Board questions and Townhall

What will you be able to accomplish if elected, that you couldn’t as an unelected contributor? Why this post? These are the answers to my board questions which are in the wiki here. The questions and answers from the first Board Elections Townhall meeting are here in the IRC logs. The second one is tonight at 20:00 UTC.

It allows me to contribute back to the project in a more central way than being a contributor and to contribute ideas and direction in a quicker and more direct way. It also allows me to continue on in the work I’ve being doing up until now including working to improve Fedora on cheap devices in particular working to have ARM accepted and promoted to a primary arch. In my last term I worked as part of the ARM team with FESCo to get a set of guidelines for promotion of a new architecture to primary.

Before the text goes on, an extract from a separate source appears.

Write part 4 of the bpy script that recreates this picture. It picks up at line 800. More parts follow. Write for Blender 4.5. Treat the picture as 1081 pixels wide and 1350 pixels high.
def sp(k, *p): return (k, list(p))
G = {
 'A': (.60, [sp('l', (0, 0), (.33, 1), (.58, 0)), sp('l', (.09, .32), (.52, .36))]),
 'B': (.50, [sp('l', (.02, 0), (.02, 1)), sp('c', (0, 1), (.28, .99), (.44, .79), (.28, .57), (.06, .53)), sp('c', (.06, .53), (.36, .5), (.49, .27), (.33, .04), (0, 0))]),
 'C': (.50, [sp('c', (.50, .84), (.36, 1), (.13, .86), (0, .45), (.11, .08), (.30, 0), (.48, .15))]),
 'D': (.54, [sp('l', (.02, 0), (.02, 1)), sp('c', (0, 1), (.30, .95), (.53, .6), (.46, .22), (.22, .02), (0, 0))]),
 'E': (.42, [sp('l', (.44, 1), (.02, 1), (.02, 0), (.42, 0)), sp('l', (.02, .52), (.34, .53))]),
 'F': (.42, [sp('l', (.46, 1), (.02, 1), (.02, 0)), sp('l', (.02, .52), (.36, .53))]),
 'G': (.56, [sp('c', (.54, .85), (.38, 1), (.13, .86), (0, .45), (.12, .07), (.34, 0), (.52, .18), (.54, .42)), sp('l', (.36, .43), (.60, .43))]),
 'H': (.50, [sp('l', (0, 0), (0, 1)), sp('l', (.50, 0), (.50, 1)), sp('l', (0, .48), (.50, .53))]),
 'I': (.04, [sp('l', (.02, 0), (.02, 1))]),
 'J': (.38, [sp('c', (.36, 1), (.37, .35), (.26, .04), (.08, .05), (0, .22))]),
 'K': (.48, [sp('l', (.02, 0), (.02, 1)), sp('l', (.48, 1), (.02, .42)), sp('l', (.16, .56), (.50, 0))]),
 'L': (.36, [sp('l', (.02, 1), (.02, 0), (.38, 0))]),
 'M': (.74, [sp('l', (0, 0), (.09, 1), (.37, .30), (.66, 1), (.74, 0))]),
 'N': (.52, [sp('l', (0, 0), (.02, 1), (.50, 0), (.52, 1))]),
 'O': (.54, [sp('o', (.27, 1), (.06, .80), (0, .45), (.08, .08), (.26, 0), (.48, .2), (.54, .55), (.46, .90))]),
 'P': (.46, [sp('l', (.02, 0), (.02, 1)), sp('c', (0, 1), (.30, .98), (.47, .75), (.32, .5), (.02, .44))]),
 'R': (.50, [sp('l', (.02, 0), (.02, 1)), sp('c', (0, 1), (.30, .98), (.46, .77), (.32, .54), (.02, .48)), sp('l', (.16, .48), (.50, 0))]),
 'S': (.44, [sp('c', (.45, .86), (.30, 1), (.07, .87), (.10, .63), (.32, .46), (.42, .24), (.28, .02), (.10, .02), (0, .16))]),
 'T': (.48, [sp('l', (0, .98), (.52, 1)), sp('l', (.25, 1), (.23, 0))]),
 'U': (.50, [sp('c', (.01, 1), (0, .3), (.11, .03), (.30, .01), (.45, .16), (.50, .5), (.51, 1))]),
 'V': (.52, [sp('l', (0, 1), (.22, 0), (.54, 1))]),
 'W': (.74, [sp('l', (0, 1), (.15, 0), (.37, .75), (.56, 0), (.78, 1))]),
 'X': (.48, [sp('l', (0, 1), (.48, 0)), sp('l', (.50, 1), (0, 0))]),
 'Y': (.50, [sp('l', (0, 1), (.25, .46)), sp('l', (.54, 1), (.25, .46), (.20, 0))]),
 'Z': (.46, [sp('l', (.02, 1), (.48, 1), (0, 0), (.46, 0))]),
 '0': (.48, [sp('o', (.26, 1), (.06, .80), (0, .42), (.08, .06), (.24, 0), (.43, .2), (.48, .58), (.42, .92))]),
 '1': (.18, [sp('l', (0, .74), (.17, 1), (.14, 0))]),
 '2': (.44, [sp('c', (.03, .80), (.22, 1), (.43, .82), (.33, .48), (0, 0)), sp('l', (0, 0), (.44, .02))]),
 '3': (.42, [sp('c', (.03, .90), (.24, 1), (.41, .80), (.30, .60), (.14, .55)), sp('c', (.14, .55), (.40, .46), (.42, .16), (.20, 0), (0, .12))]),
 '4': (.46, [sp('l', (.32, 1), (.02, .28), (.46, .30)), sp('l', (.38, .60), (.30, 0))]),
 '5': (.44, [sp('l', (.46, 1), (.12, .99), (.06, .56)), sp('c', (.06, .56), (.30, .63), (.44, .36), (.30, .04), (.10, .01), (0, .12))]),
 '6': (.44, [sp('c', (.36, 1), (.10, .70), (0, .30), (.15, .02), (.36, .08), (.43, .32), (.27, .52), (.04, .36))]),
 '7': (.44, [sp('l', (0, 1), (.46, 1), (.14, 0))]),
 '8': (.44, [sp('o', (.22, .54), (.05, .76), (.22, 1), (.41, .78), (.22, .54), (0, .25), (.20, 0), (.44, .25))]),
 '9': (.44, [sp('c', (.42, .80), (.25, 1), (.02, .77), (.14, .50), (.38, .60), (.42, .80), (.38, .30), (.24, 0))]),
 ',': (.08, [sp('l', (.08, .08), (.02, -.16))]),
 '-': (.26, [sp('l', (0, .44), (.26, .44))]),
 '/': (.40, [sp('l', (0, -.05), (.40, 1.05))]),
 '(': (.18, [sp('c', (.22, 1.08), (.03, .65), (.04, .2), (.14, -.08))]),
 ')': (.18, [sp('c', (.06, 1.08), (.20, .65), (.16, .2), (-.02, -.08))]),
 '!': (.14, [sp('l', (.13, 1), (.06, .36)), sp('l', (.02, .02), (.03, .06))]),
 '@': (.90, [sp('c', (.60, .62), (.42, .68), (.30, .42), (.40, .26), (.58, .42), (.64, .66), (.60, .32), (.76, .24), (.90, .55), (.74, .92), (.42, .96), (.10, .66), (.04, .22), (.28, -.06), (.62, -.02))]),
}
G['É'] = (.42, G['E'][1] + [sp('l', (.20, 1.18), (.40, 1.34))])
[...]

What are your goals for your term on the board (in more detail)?

In no particular order:

* Continued expansion of support within Fedora to mobile and low power devices such as ARM to ensure Fedora can lead in the ever expanding mobile and low powered device space and allow Fedora to assist others to innovate in this massive arena.
* Allowing all groups that wish to use Fedora to be able to do so as simply and easily as possible.
* Ensuring all groups work together nicely and think outside their own box and to impact other groups in a good way rather than a “my way or the highway” attitude.

What do you think are the problems and challenges Fedora is currently facing? Do you have solutions for these issues?

There’s a number of challenges facing Fedora and there’s certainly problems.

One of the issues you can get whenever you put a large amount of people of different interests and diversity together. Having travelled to a number of FUDCons and chatted with people online I know Fedora has a wide and diverse community and that is a great thing as it’s what makes Fedora a thriving and diverse community. I would like to see the community be more aware of differences of others within our great community whether that be religion, cultural, sex or even desktop UX of choice. Whether it be on IRC when chatting, in mailing list discussions or face to face at a conference there should be no reason for people to be abused, objectified, yelled at or worse. I don’t believe we should support people in our community that known to do as such. We can do a lot more to improve this.

From a technical perspective there’s a number of things we can do to improve the community. The Fedora Engineering team is leading the charge in some of this such as the great mailing list mock ups, I’m sure community members have more ideas.

From a technical perspective there’s always a lot of challenges and things can be improved including simplification of some of our processes, making the documentation easier to find and read for new contributors and easier to understand when they do read it.

What do you think can be done to attract more people to join the Fedora community as contributors? Do you think Fedora’s visibility needs improvement? If yes, do you have any ideas on how?

I think Fedora has very good visibility already but I’m not sure everyone realises it and we can certainly improve that. For example Fedora runs on the 2.5 odd million OLPC XOs that are currently deployed and the couple of million already scheduled to be deployed this year. They’re probably the widest single deployment of Fedora and will also be one of the first products to ship with Fedora ARM. I also don’t believe we’ve done enough promotion of the work we’ve done with the Raspberry Pi. I’m sure these examples are just a few of where Fedora is used and where we’re leading the curve that people both within and more importantly outside the community realise.

I think we can also do a lot to improve the community involvement for non native English speakers. You just have to look at the size of the two FUDCon APACs to see the size of the community already involved and I’m sure they’re just the tip of the iceberg.

Do you think the issues the Board discusses and the decisions the Board makes are effectively and efficiently communicated throughout the Fedora community? If you believe communication between the Board, the Fedora community, and even the public at large can be enhanced, what first steps or ideas would you propose?

The communication of the board can certainly be improved. I think this is the case for all areas of the community though including but not limited to FESCo and FAmSCo too. I don’t think there’s a single fix for the communication issue, the board over time has tried a number of communication methods some more effect than others but none were perfect. I think it would be good for the board members to communicate more by blog posts as it’s a means of all parts of the community to read when they get time.